献身的な看護だった、悔いなど残すことはない、奥様がうらやましいほどです、と多くの方々から慰められています。
たしかに私の娘たちはよくしてくれました。
とりわけジュンの言動は、親の私ですら頭がさがるほどのものでした。

しかし、私の看護は決して献身的でも誠実でもなく、実に悔いが残るものでした。
今朝も5時に目が覚め、節子への対応のことを思い出してしまいました。
声に出して彼女に謝りました。
外部から見れば誠心誠意を込めたものに見えるかもしれません。
仕事も一切やめ、節子に寄り添い、最後の1か月はほとんど同じ部屋で暮らしました。
節子は、そんな家族を気遣って、逆に入院するというほどでした。
節子がいつも「家族に感謝感謝」と友人たちに言っていたと後で節子の友人たちから聞きました。
そうしたことを総合すると、まあ「献身的な看護」に見えるかもしれません。

しかし、実態は悔いばかりが残る看護でした。
なにしろ「治す」という約束も守れなかったのですから。
馬鹿もほどほどに、と言われても、返す言葉もないほどです。
しかもそのことを節子は多分知っていたのですから。
結局は、私が看護していたのではなく、私が看護されていたのです。
そのことを知れば、私の看護がいかに問題が多いものだったことがわかるでしょう。

思い出すだけで元気がなくなります。

しかし、私たちのことを深く理解してくれているだろう友人が、こう書いてきてくれました。

私は、奥様と佐藤さんの闘いに、
そしてお二人の娘さんと共に闘われた日々に、
心から敬意を表します。
あなた方は、見事な闘いぶりであったと…。
私も、奥様のようでありたい…、
そして、佐藤さんのようでありたいと、
心から想っています。
私の後悔と罪悪感は消えることはないでしょうが、この一言で、とても気がやすめられました。

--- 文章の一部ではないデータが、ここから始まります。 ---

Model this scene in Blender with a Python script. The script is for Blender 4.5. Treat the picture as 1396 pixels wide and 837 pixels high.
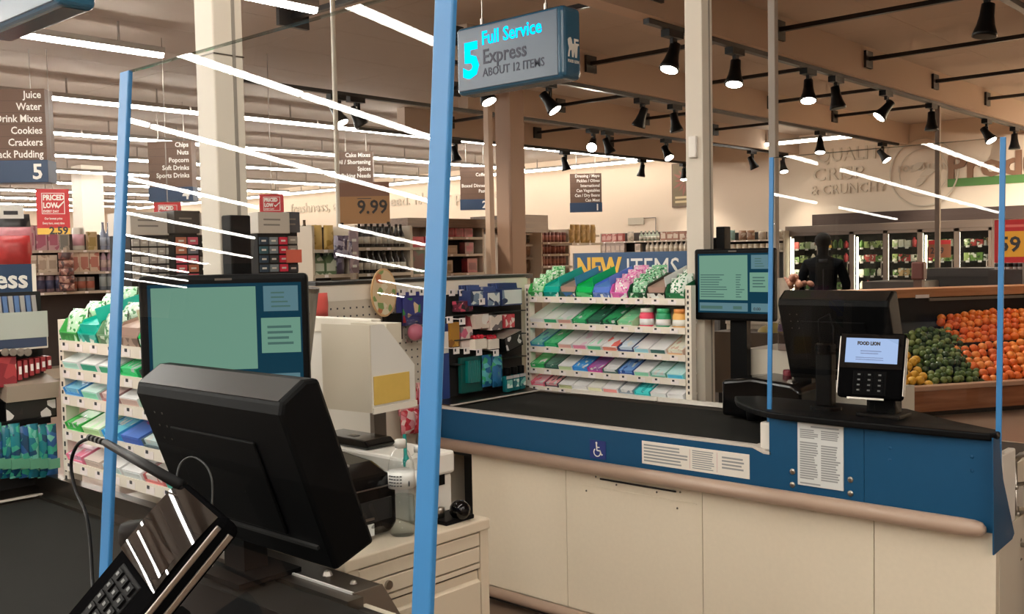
import bpy, math, random
from mathutils import Vector, Matrix, Euler
for _o in list(bpy.data.objects):
    bpy.data.objects.remove(_o)
SC = bpy.context.scene
COL = SC.collection
R = math.radians
ORD = 'first second third fourth fifth sixth seventh eighth ninth tenth eleventh twelfth'.split()
rnd = random.Random(7)

# ---------------------------------------------------------------- camera
IMG_W, IMG_H, FPX, EYE = 1396, 837, 1358.6, 1.58
_yaw, _pitch, _roll = R(42.054), R(-2.896), R(-1.100)
_F = Vector((-math.sin(_yaw)*math.cos(_pitch), math.cos(_yaw)*math.cos(_pitch), math.sin(_pitch)))
_r0 = Vector((math.cos(_yaw), math.sin(_yaw), 0)); _u0 = _r0.cross(_F)
_Rt = math.cos(_roll)*_r0 + math.sin(_roll)*_u0
_Up = -math.sin(_roll)*_r0 + math.cos(_roll)*_u0
CAMP = Vector((0, 0, EYE))
cd = bpy.data.cameras.new('camera'); cd.sensor_width = 36; cd.lens = 36*FPX/IMG_W; cd.clip_end = 200; cd.clip_start = .05
cam = bpy.data.objects.new('camera', cd); COL.objects.link(cam)
mw = Matrix(((_Rt.x, _Up.x, -_F.x, 0), (_Rt.y, _Up.y, -_F.y, 0), (_Rt.z, _Up.z, -_F.z, EYE), (0, 0, 0, 1)))
cam.matrix_world = mw
SC.camera = cam
def _ray(x, y): return _F + _Rt*((x-IMG_W/2)/FPX) - _Up*((y-IMG_H/2)/FPX)
def on_x(x, y, X): d = _ray(x, y); return CAMP + d*(X/d.x)
def on_y(x, y, Y): d = _ray(x, y); return CAMP + d*(Y/d.y)
def on_z(x, y, Z): d = _ray(x, y); return CAMP + d*((Z-EYE)/d.z)

# ---------------------------------------------------------------- world, exposure
w = bpy.data.worlds.new('night_world'); SC.world = w; w.use_nodes = True
w.node_tree.nodes['Background'].inputs[0].default_value = (.05, .045, .04, 1)
w.node_tree.nodes['Background'].inputs[1].default_value = .3
SC.view_settings.view_transform = 'Standard'; SC.view_settings.look = 'None'
SC.view_settings.gamma = 1; SC.view_settings.use_curve_mapping = False
SC.view_settings.exposure = 0.0
TUBE = 53.0      # emission of the ceiling tubes
SPOT_W = 250.0    # watts of a produce track spotlight
SC.cycles.max_bounces = 7; SC.cycles.diffuse_bounces = 3; SC.cycles.glossy_bounces = 4
SC.cycles.transmission_bounces = 4; SC.cycles.transparent_max_bounces = 16
SC.cycles.sample_clamp_indirect = 4; SC.cycles.caustics_reflective = False; SC.cycles.caustics_refractive = False

# ---------------------------------------------------------------- materials
def lin(c):
    if isinstance(c, str):
        c = tuple(int(c[i:i+2], 16) for i in (0, 2, 4))
    o = []
    for v in c[:3]:
        v = v/255
        o.append(v/12.92 if v <= .04045 else ((v+.055)/1.055)**2.4)
    return (*o, 1)
MATS = {}
def mat(name, col, rough=.5, metal=0, spec=.5, emit=0, noise=None, bump=None, alpha=1, emcol=None):
    if name in MATS: return MATS[name]
    m = bpy.data.materials.new(name); m.use_nodes = True
    nt = m.node_tree; b = nt.nodes['Principled BSDF']
    b.inputs['Base Color'].default_value = lin(col)
    b.inputs['Roughness'].default_value = rough; b.inputs['Metallic'].default_value = metal
    b.inputs['Specular IOR Level'].default_value = spec
    if emit:
        b.inputs['Emission Color'].default_value = lin(emcol or col); b.inputs['Emission Strength'].default_value = emit
    if noise or bump:
        tc = nt.nodes.new('ShaderNodeTexCoord')
    if noise:
        n = nt.nodes.new('ShaderNodeTexNoise'); n.inputs['Scale'].default_value = noise[0]; n.inputs['Detail'].default_value = 4
        nt.links.new(tc.outputs['Object'], n.inputs['Vector'])
        mx = nt.nodes.new('ShaderNodeMixRGB'); mx.blend_type = 'MIX'
        c = lin(col); k = noise[1]
        mx.inputs[1].default_value = tuple(v*(1-k) for v in c[:3])+(1,)
        mx.inputs[2].default_value = tuple(min(1, v*(1+k)) for v in c[:3])+(1,)
        nt.links.new(n.outputs['Fac'], mx.inputs[0]); nt.links.new(mx.outputs[0], b.inputs['Base Color'])
    if bump:
        n2 = nt.nodes.new('ShaderNodeTexNoise'); n2.inputs['Scale'].default_value = bump[0]
        nt.links.new(tc.outputs['Object'], n2.inputs['Vector'])
        bp = nt.nodes.new('ShaderNodeBump'); bp.inputs['Strength'].default_value = bump[1]; bp.inputs['Distance'].default_value = .005
        nt.links.new(n2.outputs['Fac'], bp.inputs['Height']); nt.links.new(bp.outputs[0], b.inputs['Normal'])
    MATS[name] = m; return m
def emat(name, col, s):
    if name in MATS: return MATS[name]
    m = bpy.data.materials.new(name); m.use_nodes = True; nt = m.node_tree
    nt.nodes.remove(nt.nodes['Principled BSDF'])
    e = nt.nodes.new('ShaderNodeEmission'); e.inputs[0].default_value = lin(col); e.inputs[1].default_value = s
    nt.links.new(e.outputs[0], nt.nodes['Material Output'].inputs[0]); MATS[name] = m; return m
def glassmat(name, tint=(255, 255, 255), ior=1.35, rough=0.0):
    """thin clear pane: transparent + fresnel reflection"""
    if name in MATS: return MATS[name]
    m = bpy.data.materials.new(name); m.use_nodes = True; nt = m.node_tree
    nt.nodes.remove(nt.nodes['Principled BSDF'])
    t = nt.nodes.new('ShaderNodeBsdfTransparent'); t.inputs[0].default_value = lin(tint)
    g = nt.nodes.new('ShaderNodeBsdfGlossy'); g.inputs['Roughness'].default_value = rough
    lw = nt.nodes.new('ShaderNodeLayerWeight'); lw.inputs[0].default_value = .5
    pw = nt.nodes.new('ShaderNodeMath'); pw.operation = 'POWER'; pw.inputs[1].default_value = 5
    nt.links.new(lw.outputs['Facing'], pw.inputs[0]); f0 = ((ior-1)/(ior+1))**2
    fr = nt.nodes.new('ShaderNodeMath'); fr.operation = 'MULTIPLY_ADD'; fr.inputs[1].default_value = 1-f0; fr.inputs[2].default_value = f0
    nt.links.new(pw.outputs[0], fr.inputs[0])
    mx = nt.nodes.new('ShaderNodeMixShader')
    nt.links.new(fr.outputs[0], mx.inputs[0]); nt.links.new(t.outputs[0], mx.inputs[1]); nt.links.new(g.outputs[0], mx.inputs[2])
    nt.links.new(mx.outputs[0], nt.nodes['Material Output'].inputs[0]); MATS[name] = m; return m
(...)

いうまでもありませんが、節子は私の看護には、皮肉(節子は皮肉が好きでした)は言うでしょうが、100%満足しているでしょう。
満足していないのは、私なのです。
看護もまた双方向的な関係なのです。
節子の看護にしっかりと応えられなかった自分が悔やまれてなりません。
私の看護は決して合格点はとれません。
当事者がいちばんよく知っているのです。